Did Yitzchak Avinu recite birchas hagomeil after the akeidah? Did Chananyah, Mesha’el, and Azaryah recite birchas hagomeil upon exiting the furnace, or Daniel after waving good-bye to the lions? Did the kohen gadol recite birchas hagomeil upon exiting the kodesh hakodoshim on Yom Kippur? Did Rabbi Akiva recite birchas hagomeil over the fact that he was the only one who had studied the deepest secrets of the Torah (called "pardes") who remained physically and spiritually intact?

The Chida, in his Machazik Brocha commentary to Shulchan Aruch (219:1-3), presents a lengthy correspondence on this question that was conducted between his father and another talmid chacham, Rav Eliezer Nachum. Rav Yitzchak Zerachyah Azulai, the Chida’s father, contended that only someone who was placed in a situation involuntarily, including one who traveled by sea or through the desert because circumstances compelled him to endanger himself, recites birchas hagomeil, but not someone who chose to give up his life to fulfill the mitzvah of Kiddush Hashem. Even when someone in the latter situation is saved by an obvious miracle, he should not recite birchas hagomeil since, had he lost his life, he would immediately have been elevated above all that this world could possibly offer.

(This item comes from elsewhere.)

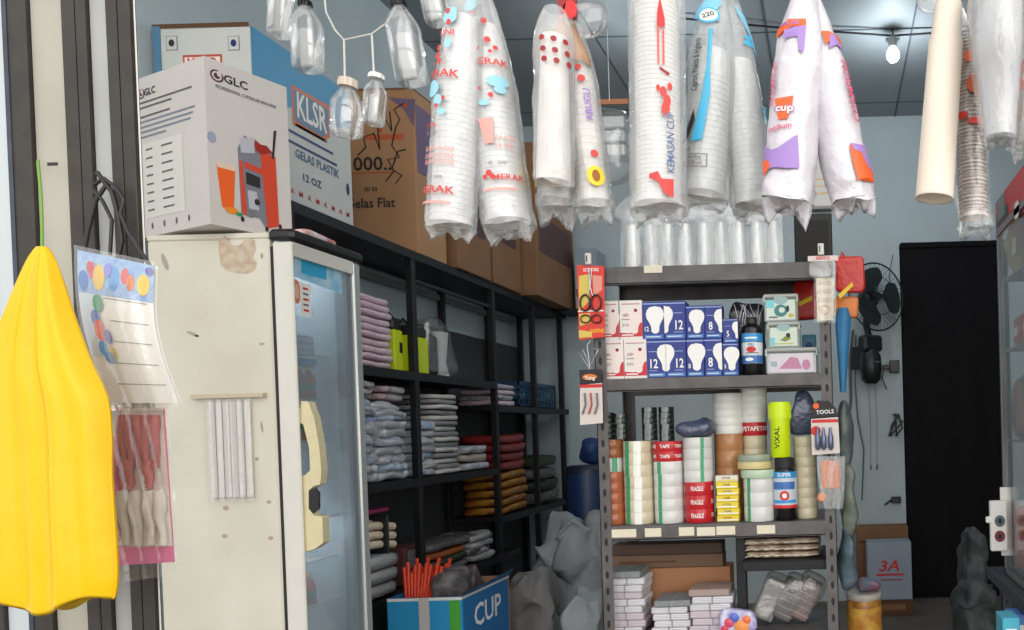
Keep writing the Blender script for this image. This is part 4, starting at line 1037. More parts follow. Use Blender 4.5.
# ================================================================== slotted steel rack in the middle
RY0, RY1 = 3.0, 3.42
def zr(px, py): return hy(px, py, RY0).z
xa, xb = hy(596, 400, RY0).x, hy(833, 400, RY0).x
z1 = zr(715, 264); z2 = zr(715, 376); z3 = zr(715, 523.5); z4 = zr(780, 562); z5 = zr(715, 637)
k0 = RY0 / F
MR = thing('slotted_steel_rack', 'grey slotted angle steel rack full of light bulbs and tape in the middle', 'shelf', ((xa + xb) / 2, RY0, 0))
ox = (xa + xb) / 2
def loc(x, y, z): return (x - ox, y - RY0, z)
def spost(x, y, sx, sy, ztop):
    b = MB(); w = .045; t_ = .003
    b.box(loc(x, y, 0), loc(x + sx * w, y + sy * t_, ztop), rackm); b.box(loc(x, y, 0), loc(x + sx * t_, y + sy * w, ztop), rackm)
    if sy > 0:
        Sf = Flat(loc(x + sx * w / 2, y, 0), (1, 0, 0), (0, 0, 1), (0, -1, 0)); z = .1
        while z < ztop - .04:
            b.ell(Sf, 0, z, .007, .017, black, .0006, 8); z += .066
    link('slotted_post', b, MR)
ztop = zr(833, 300)
spost(xa, RY0, 1, 1, z1 - .01); spost(xb, RY0, -1, 1, z1 + .02); spost(xa, RY1, 1, -1, z1); spost(xb, RY1, -1, -1, z1)
def rboard(z, x0, x1, h=.05, name='shelf_board'):
    b = MB(); b.box(loc(x0, RY0 + .006, z - .012), loc(x1, RY1 - .006, z), rackm, .002)
    b.box(loc(x0, RY0 + .004, z - h), loc(x1, RY0 + .012, z), rackm, .002); b.box(loc(x0, RY0 + .004, z - h), loc(x1, RY0 + .03, z - h + .006), rackm)
    b.box(loc(x0, RY1 - .012, z - h), loc(x1, RY1 - .004, z), rackm)
    return link(name, b, MR)
rboard(z1, xa + .004, xb - .004, .07); rboard(z2, xa + .004, xb - .004, .052); B3 = rboard(z3, xa + .004, xb - .004, .06)
xm = hy(733, 560, RY0).x; xm2 = hy(743, 560, RY0).x
b = MB(); b.box(loc(xm, RY0 + .09, z5), loc(xm2, RY0 + .13, z3 - .06), shelfb, .003); link('centre_post', b, MR, label='black upright post under the third shelf')
b = MB(); b.box(loc(xm2 - .01, RY0 + .03, z4 - .04), loc(xb - .006, RY1 - .02, z4), shelfb, .003); link('half_shelf', b, MR, label='black half-width shelf')
rboard(z5, xa + .004, xb - .004, .05)
# holes under the posts carry to the floor; price tags on the fascias
tagm = mat('yellowed_tag', (222, 214, 192), .6)
for (x0, x1, y0, y1) in ((604, 636, 529, 538), (645, 661, 528, 537), (679, 694, 527, 536), (697, 715, 527, 536), (716.5, 735, 526, 535), (757, 775, 525, 534), (644, 662, 265, 273)):
    b = MB(); p0 = hy(x0, y1, RY0); p1_ = hy(x1, y0, RY0)
    b.box(loc(p0.x, RY0 + .0005, p0.z), loc(p1_.x, RY0 + .0035, p1_.z), tagm)
    link('price_tag', b, MR)
DROP = .0015
def on(z, px, y=RY0 + .05, py=None):
    """a spot on a rack shelf: x from the photo column at that depth"""
    p = hy(px, py if py else proj((0, y, z))[1], y); return (p.x, y, z + .001)
# ------------------------------------------------------------------ light bulb boxes
bb = mat('bulb_box_blue', (44, 58, 136), .4); bb2 = mat('bulb_box_navy', (36, 40, 96), .4); bw = mat('bulb_box_white', (232, 226, 222), .45); br = mat('bulb_box_red', (200, 50, 56), .4)
pw = mat('printed_white', (240, 240, 236), .4); pg = mat('printed_pale_blue', (150, 170, 214), .4)
YF = RY0 + .03
def bulb_shape(b, S, cx, cz, h, m, off=.001, clipx=None):
    pts = []
    prof_ = [(0, .5), (.2, .46), (.30, .34), (.33, .2), (.30, .05), (.2, -.12), (.15, -.25), (.14, -.42), (.08, -.48), (0, -.5)]
    P = [(x, z) for x, z in prof_] + [(-x, z) for x, z in prof_[::-1][1:-1]]
    P = [(cx + x * h, cz + z * h) for x, z in P]
    if clipx:
        P = [(min(max(x, clipx[0]), clipx[1]), z) for x, z in P]
    b.poly(S, P[::-1], m, off)
def bulb_box(x0, x1, y0, y1, kind, lab, base_z=None, y=YF):
    """x0..x1, y0..y1 the photo rectangle of its front"""
    A = hy(x0, y1, y); B = hy(x1, y0, y); w = (B.x - A.x) * .985; h = hgt = (y1 - y0) * y / F
    z = base_z
    b = MB(); red_ = kind == 'r'
    b.box((-w / 2, 0, 0), (w / 2, w, h), bw if red_ else bb, .0015)
    S = Flat((0, 0, 0), (1, 0, 0), (0, 0, 1), (0, -1, 0))
    if red_:
        b.rect(S, -w / 2, 0.0, w / 2, h * .09, bw, .0004)
        b.poly(S, [(-w / 2, h * .07), (w / 2, h * .07), (w / 2, h * .44), (w * .33, h * .40), (w * .2, h * .18), (-w * .1, h * .16), (-w / 2, h * .18)], br, .0006)
        bulb_shape(b, S, w * .15, h * .45, h * .62, mat('warm_white_print', (238, 222, 216), .4), .0009)
        b.text(S, 'LED', -w * .22, h * .62, h * .07, redd, .0012); b.rect(S, -w * .4, h * .52, -w * .05, h * .5, grey, .0012)
        b.text(S, '5W', -w * .24, h * .36, h * .09, mat('rose_grey_print', (190, 150, 150), .5), .0012); b.rect(S, -w * .4, h * .92, w * .4, h * .89, mat('rose_grey_print'), .0012)
        b.ell(S, w * .22, h * .74, w * .08, w * .08, redd, .0012); b.rect(S, -w * .42, h * .13, w * .1, h * .1, pw, .0012)
    else:
        b.rect(S, -w / 2, h * .93, w / 2, h * .96, pg, .0005); b.rect(S, -w * .42, h * .03, w * .42, h * .13, mat('printed_sky_blue', (74, 130, 196), .4), .0005)
        b.rect(S, -w * .36, h * .07, w * .3, h * .09, pw, .0008)
        nm = kind.split(':')
        if nm[0] == 'bulb': bulb_shape(b, S, w * .08, h * .52, h * .72, pw); b.text(S, nm[1], -w * .34, h * .28, h * .13, pw, .0012, 0, .8)
        else:
            side = 1 if nm[0] == 'right' else -1
            lim = (w * .5 - h * .34, w * .499) if side > 0 else (-w * .499, -w * .5 + h * .34)
            bulb_shape(b, S, side * w * .5, h * .52, h * .72, pw, .001, lim)
            b.text(S, nm[1], -side * w * .16, h * .36, h * .26, pw, .0014, 0, .74)
            b.rect(S, -side * w * .16 - w * .22, h * .68, -side * w * .16 + w * .2, h * .7, pg, .001); b.rect(S, -side * w * .16 - w * .22, h * .18, -side * w * .16 + w * .2, h * .2, pg, .001)
    o = solo('light_bulb_box', b, lab, 'light bulb box', ((A.x + B.x) / 2, y, z), 'boxed light bulbs on the second shelf')
    return h
low = [(602, 623, 335, 374, 'r', 'white and red bulb box, leftmost of the bottom row'), (624.5, 646, 335, 374, 'r', 'white and red bulb box beside the first blue box, bottom row'),
       (647, 665.5, 336, 374, 'right:12', 'blue bulb box with a 12 then half a bulb, bottom row beside the red boxes'), (666, 685.5, 336, 374, 'left:12', 'blue bulb box with half a bulb then a 12, bottom row'),
       (687, 703.5, 336, 374, 'bulb:8', 'blue bulb box with a whole bulb, bottom row beneath the 8 watt boxes'), (705, 721.5, 336, 374, 'right:8', 'blue bulb box with a big 8, bottom row'),
       (723, 738, 341, 374, 'bulb:5', 'smallest blue bulb box with a whole bulb, bottom row right end')]
hl = [bulb_box(*a[:5], a[5], z2 + .001) for a in low]
up = [(600, 618, 295, 334, 'r', 'white and red bulb box behind the scissors pack, top row', 0), (620, 641.5, 295, 334, 'r', 'white and red bulb box beside the blue boxes, top row', 1),
      (643, 663.5, 297, 335, 'bulb:12', 'navy bulb box with a whole bulb, top row beside the red boxes', 2), (664.5, 685, 297, 335, 'left:12', 'navy bulb box with half a bulb then a 12, top row', 3),
      (686.5, 704, 302, 335, 'bulb:8', 'blue bulb box with a whole bulb, top row centre', 4), (705, 721.5, 302, 335, 'right:8', 'blue bulb box with a big 8, top row', 5), (723, 737.5, 316, 340, 'right:5', 'short blue bulb box with a 5, top row right end', 6)]
for a in up: bulb_box(*a[:5], a[5], z2 + .0015 + hl[a[6]], YF + .004)

# ------------------------------------------------------------------ black bottle, clear boxes, dark bag on shelf 2
def body_bottle(name, lab, px, base, w, h, y, bodym, prof_, lab_fn, capm, cap, group=None, extra=None):
    x = on(base, px, y)[0]; t = thing(name, lab, 'bottle', (x, y, base + .001), 0, group)
    k = y / F; r = w * k / 2; H_ = h * k
    b = MB(); b.lathe([(r * a, H_ * z) for a, z in prof_], bodym, n=28); o = link('bottle_body', b, t)
    b = MB(); b.lathe([(r * a, H_ * z) for a, z in cap], capm, n=24)
    for j in range(20):
        a = j * math.pi / 10; q = r * cap[0][0]; zc0, zc1 = H_ * cap[0][1], H_ * cap[1][1]
        b.box((q * math.cos(a) - .0008, q * math.sin(a) - .0008, zc0), (q * math.cos(a) + .0008, q * math.sin(a) + .0008, zc1 * .995), capm)
    link('bottle_cap', b, t)
    b = MB(); lab_fn(b, r, H_); link('bottle_label', b, t)
    return t
def lab_black(b, r, H_):
    S = Cyl(r); w = r * 1.35
    b.lathe([(r + .0006, H_ * .2), (r + .0006, H_ * .72)], mat('label_slate_blue', (86, 130, 170), .35), n=28, cap0=False, cap1=False)
    b.rect(S, -w, H_ * .58, w, H_ * .7, mat('label_bright_blue', (50, 150, 214), .35), .0012, 10); b.rect(S, -w, H_ * .34, w, H_ * .56, mat('label_white', (222, 226, 230), .35), .0012, 10)
    b.rect(S, -w, H_ * .22, w, H_ * .32, mat('label_blue_band', (60, 110, 180), .35), .0013, 10); b.ell(S, 0, H_ * .44, r * .45, H_ * .05, red, .002); b.ell(S, -r * .2, H_ * .27, r * .4, H_ * .03, pw, .002)
    b.text(S, 'OLI', 0, H_ * .52, H_ * .05, navy, .002); b.rect(S, -r * .6, H_ * .62, r * .6, H_ * .65, pw, .002, 6); b.rect(S, -r * .5, H_ * .37, r * .7, H_ * .39, grey, .002, 6)
pfb = [(.9, 0), (1, .02), (1, .78), (.9, .84), (.55, .88), (.5, .9)]
cpb = [(.52, .87), (.52, .99), (.46, 1.0)]
body_bottle('black_bottle', 'black bottle with blue and white label beside the blue bulb boxes', 753, z2, 21, 58, RY0 + .07, blackg, pfb, lab_black, blackg, cpb)
dkf = film('dark_bag_film', (50, 50, 56), clear=.2, rough=.15, bump=.8)
t = thing('dark_bag', 'dark plastic bag of silvery wires behind the black bottle', 'bag', on(z2, 750, RY0 + .24))
b = MB(); pillow(b, .15, .12, .33, dkf, 4, .35); link('bag_body', b, t)
for i in range(9):
    b = MB(); x = -.05 + i * .012; b.tube([(x, -.066, .2 + .02 * math.sin(i * 2)), (x + .012, -.07, .26), (x + .03 * math.sin(i), -.066, .31)], .0016, chrome, 5); link('wire', b, t)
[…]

Similarly, he rules that the kohen gadol does not recite birchas hagomeil upon leaving the kodesh hakodoshim, since his entering was to fulfill a mitzvah of Hashem. Furthermore, he adds that a kohen gadol worthy of his position was never in any danger to begin with – only an unworthy kohen gadol needed to be concerned with the dangers of entering the kodesh hakodoshim on Yom Kippur.

On the other hand, Rav Elazar Nachum read Rav Azulai’s responsum on the subject and strongly disagreed. Rav Nachum notes several midrashic and Talmudic passages that mention the tremendous songs of praise that were sung by the angels and by great tzadikim upon surviving great travails. He concludes that upon surviving these dangers one is required to recite birchas hagomeil to thank Hashem for the salvation.